Jury selection was expected to begin Tuesday in a federal wrongful death trial in Los Angeles, a civil case brought on behalf of Gemmel Moore, the 26-year-old found dead in July 2017 inside the West Hollywood apartment of former political donor Ed Buck. Buck, convicted in 2021 on federal drug and related charges, is already serving a lengthy federal sentence while the civil proceedings move ahead.

Local reporting indicates jurors are slated to be chosen this week and notes that the lawsuit is moving forward after a proposed settlement with Moore’s mother, LaTisha Nixon, fell apart in 2024 when Buck did not sign the agreement.
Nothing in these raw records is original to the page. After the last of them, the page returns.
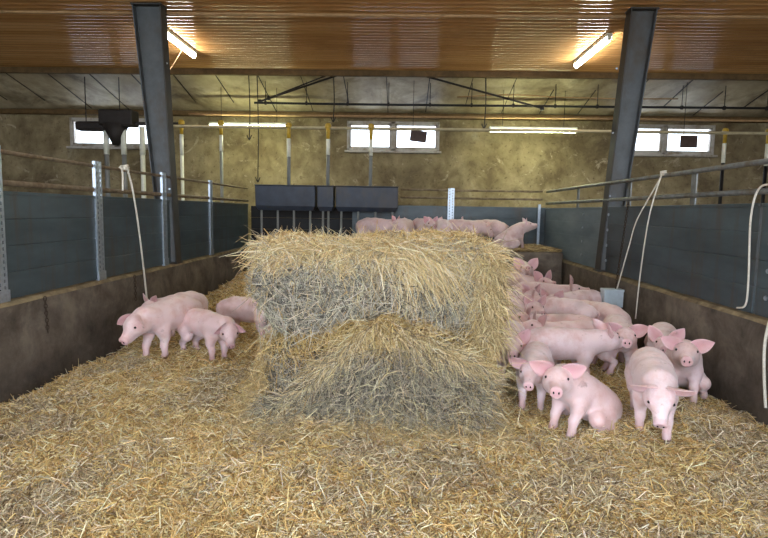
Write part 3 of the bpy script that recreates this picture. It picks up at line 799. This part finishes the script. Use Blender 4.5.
def fan_up():
    # spray of long straws falling across the right half of the upper bale
    n = 430
    x0 = rng.normal(.06, .13, n); z0 = 1.27+rng.normal(0, .05, n)-.35*np.clip(x0-.1, 0, 1); y0 = rng.uniform(3.90, 3.98, n)
    a = (sprayed(np.stack([x0, y0, z0], 1), rng.normal(.72, .38, n), rng.uniform(.18, .50, n), .62), rng.uniform(.0015, .0028, n), palette(n, CREAM, [3, 3, 2, 1.5, 1]))
    # straws breaking over the brow along the whole front
    n = 2600
    x0 = rng.uniform(-1.03, .69, n); z0 = 1.29+rng.normal(0, .04, n); y0 = rng.uniform(3.93, 4.08, n)
    b = (sprayed(np.stack([x0, y0, z0], 1), rng.normal(.1, 1.0, n), rng.uniform(.10, .28, n), .35, .02), rng.uniform(.0015, .0028, n), palette(n, CREAM, [3, 3, 2.4, 1.4, 1.6]))
    # cream litter lying crosswise on the top
    n = 6500
    x0 = rng.uniform(-1.06, .74, n); y0 = rng.uniform(3.98, 5.15, n); az = rng.normal(0, .9, n); el = rng.normal(0, .22, n)
    z0 = 1.33+.025*np.sin(x0*3.1+.6)-.05*np.clip((x0-.45)/.35, 0, 1)-.14*np.clip((4.10-y0)/.14, 0, 1)**1.5+rng.random(n)*.045
    D = np.stack([np.cos(az)*np.cos(el), np.sin(az)*np.cos(el), np.sin(el)], 1)
    c = strands(np.stack([x0, y0, z0], 1), D, rng.uniform(.07, .24, n), np.tile([[0, 0, 1.]], (n, 1)), rng.normal(.005, .012, n), rng.uniform(.0015, .0028, n), palette(n, CREAM, [3, 3.4, 2.6, 1.4, 1.4]))
    # stems bristling above the top edge
    n = 170
    q0 = np.stack([rng.uniform(-1.05, .72, n), rng.uniform(4.0, 5.2, n), np.full(n, 1.335)], 1)
    d = np.stack([rng.normal(0, .5, n), rng.normal(-.1, .4, n), rng.uniform(.4, 1, n)], 1); L = rng.uniform(.07, .17, n)[:, None]
    q1 = q0+d*L*.5; q2 = q1+d*L*.5+rng.normal(0, .01, (n, 3))
    e = (np.stack([q0, q1, q2], 1), rng.uniform(.0014, .0024, n), palette(n, CREAM, [3, 3, 2, 1, 1]))
    n = 260   # and out of both ends
    sd = np.where(rng.random(n) < .55, -1, 1)
    q0 = np.stack([np.where(sd < 0, rng.uniform(-1.10, -1.0, n), rng.uniform(.66, .72, n)), rng.uniform(3.95, 4.7, n), rng.uniform(.95, 1.38, n)], 1)
    d = np.stack([sd*rng.uniform(.2, .9, n), rng.normal(-.2, .3, n), rng.normal(-.1, .6, n)], 1); L = rng.uniform(.05, .13, n)[:, None]
    q1 = q0+d*L*.5; q2 = q1+d*L*.5+np.array([0, 0, -.02])
    f = (np.stack([q0, q1, q2], 1), rng.uniform(.0014, .0024, n), palette(n, CREAM, [2, 3, 3, 1, 2]))
    # golden straw on the right end
    n = 2200
    x0 = rng.uniform(.54, .73, n); z0 = rng.uniform(.68, 1.30, n); y0 = rng.uniform(3.90, 4.05, n)
    g = (sprayed(np.stack([x0, y0, z0], 1), rng.normal(.15, .8, n), rng.uniform(.07, .22, n), .5, .02), rng.uniform(.0014, .0027, n), palette(n, [(222, 202, 154), (198, 174, 124), (168, 144, 100), (236, 222, 182), (130, 112, 82)], [3, 3, 2, 1, 1.5]))
    h = face_straws(650, -1.0, .72, .68, 1.24, 3.95, [(206, 200, 182), (226, 214, 182), (180, 172, 152)], [3, 2, 3])
    return [a, b, c, e, f, g, h]
def fan_lo():
    # loose mound of straw slipping down both ways in front of the lower bale
    n = 2300; x0 = rng.uniform(-.80, .70, n); x0 = x0*.75+rng.normal(-.03, .14, n); x0 = np.clip(x0, -.85, .74)
    z0 = mound(x0)-.012+rng.normal(0, .03, n); y0 = 3.86+.10*(x0+.1)**2+rng.uniform(-.03, .06, n)
    t_ = (x0+.16)/.6
    a = (sprayed(np.stack([x0, y0, z0], 1), t_*.95+rng.normal(0, .62, n), rng.uniform(.08, .26, n), .5), rng.uniform(.0014, .0027, n), palette(n, [(228, 208, 162), (204, 180, 130), (164, 144, 106), (120, 110, 92), (242, 230, 196)], [3, 3, 2, 2, 1.2]))
    # straw of the crumbling face, running obliquely down
    n = 3000; x0 = rng.uniform(-.98, .68, n); z0 = rng.uniform(.06, .66, n)*np.clip(mound(x0)/.7, .4, 1); y0 = 3.90-.10*np.exp(-((x0+.05)/.42)**2)-.07*np.clip((.3-z0)/.3, 0, 1)+rng.uniform(-.03, .04, n)
    b = (sprayed(np.stack([x0, y0, z0], 1), np.clip(x0*1.2, -1, .6)+rng.normal(0, .9, n), rng.uniform(.06, .20, n), .45, .02), rng.uniform(.0013, .0026, n), palette(n, [(198, 186, 158), (162, 153, 132), (134, 127, 112), (220, 204, 162), (92, 86, 76)], [2.4, 3, 3, 1.8, 2]))
    # skirt of loose straw at the foot
    n = 2600; x0 = rng.uniform(-1.15, .82, n); y0 = 3.95-rng.random(n)**1.4*.34; z0 = floor_z(x0, y0)+rng.random(n)*.06+.01
    az = rng.uniform(0, 2*PI, n); el = rng.normal(0, .3, n)
    D = np.stack([np.cos(az)*np.cos(el), np.sin(az)*np.cos(el), np.sin(el)], 1)
    c = strands(np.stack([x0, y0, z0], 1), D, rng.uniform(.05, .18, n), np.tile([[0, 0, 1.]], (n, 1)), rng.normal(.01, .015, n), rng.uniform(.0014, .0028, n), palette(n, [(218, 194, 144), (194, 170, 124), (170, 150, 112), (232, 214, 172)], [3, 3, 2, 1.4]))
    n = 2600; s = rng.choice([-1, 1], n); k = rng.random(n)**1.6
    x0 = np.where(s < 0, -.95-k*.30, .64+k*.16); y0 = rng.uniform(3.85, 4.9, n); z0 = floor_z(x0, y0)+.02+rng.random(n)*.60*(1-k)
    az = rng.uniform(0, 2*PI, n); el = rng.normal(-.2, .6, n)
    D = np.stack([np.cos(az)*np.cos(el), np.sin(az)*np.cos(el), np.sin(el)], 1)
    d = strands(np.stack([x0, y0, z0], 1), D, rng.uniform(.06, .2, n), np.tile([[0, 0, 1.]], (n, 1)), rng.normal(.01, .015, n), rng.uniform(.0014, .0027, n), palette(n, [(216, 190, 134), (192, 164, 108), (168, 148, 106), (228, 210, 168)], [3, 3, 2, 1]))
    return [a, b, c, d]
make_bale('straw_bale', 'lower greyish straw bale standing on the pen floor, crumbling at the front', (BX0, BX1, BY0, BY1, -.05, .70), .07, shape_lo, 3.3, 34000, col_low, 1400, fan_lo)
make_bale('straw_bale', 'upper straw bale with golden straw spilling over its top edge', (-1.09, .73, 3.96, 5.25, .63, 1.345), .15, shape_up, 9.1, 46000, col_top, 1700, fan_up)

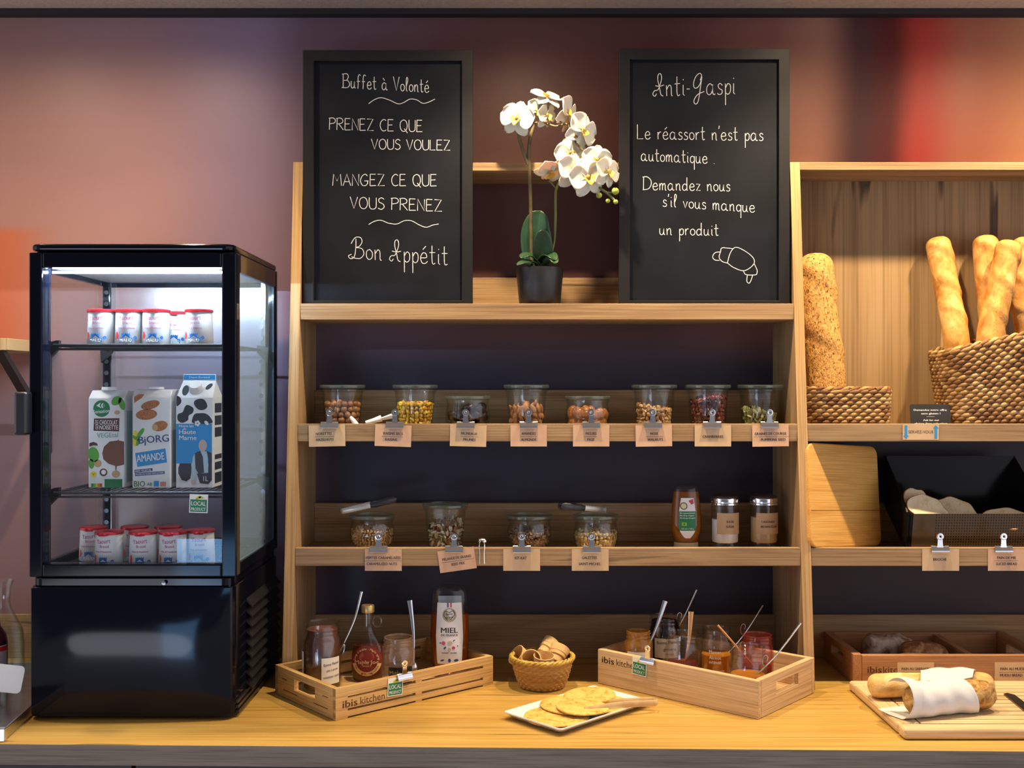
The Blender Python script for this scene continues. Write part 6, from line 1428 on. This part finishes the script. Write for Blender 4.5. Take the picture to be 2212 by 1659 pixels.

As reported by MyNewsLA, jury selection was expected to begin on Tuesday.

Criminal Conviction That Set the Stage

Federal prosecutors said evidence at Buck’s criminal trial showed he hosted so-called “party-and-play” sessions in his West Hollywood apartment and supplied drugs, at times injecting victims himself. A jury convicted him on nine federal counts on July 27, 2021.

The U.S. Attorney’s Office detailed that Buck was sentenced to 360 months in federal prison in April 2022 after the guilty verdict, describing the sessions as involving methamphetamine, GHB, and clonazepam, according to a press release from the office.

Allegations in the Civil Complaint

The civil wrongful death suit tracks much of the testimony heard in the criminal case. It alleges Buck targeted young Black men, many experiencing homelessness or addiction, and lured them to his apartment through social media, dating sites, and escort platforms, sometimes offering cash or finder’s fees.

Court filings and news coverage indicate that prosecutors introduced video evidence and drug paraphernalia seized from Buck’s residence to argue there was a pattern of exploitation, according to the Los Angeles Times.

Survivor Testimony and Related Litigation

One survivor, Dane Brown, testified at Buck’s criminal trial after escaping multiple overdoses at Buck’s home, and later filed his own civil claims. Brown was found dead on a South Los Angeles sidewalk in November 2024, CBS Los Angeles reported.

Brown’s lawsuit, along with other pending civil actions, means judges and juries will be working through overlapping evidence and competing narratives while Buck remains in federal custody.

What to Watch When the Jury Is Seated

The Moore wrongful death claim is a civil case, so the plaintiffs must prove their allegations by a preponderance of the evidence, a lower burden than the “beyond a reasonable doubt” standard used in criminal court. Civil proof standards are outlined by the Legal Information Institute, and California’s rules on who may bring a wrongful death action and what damages may be sought appear in Code of Civil Procedure section 377.60, as set out by California Legislative Information.

Once the jury is seated, expect lawyers to spend significant time arguing over which pieces of the criminal trial record they can put in front of jurors and which witnesses the judge will allow to return to the stand.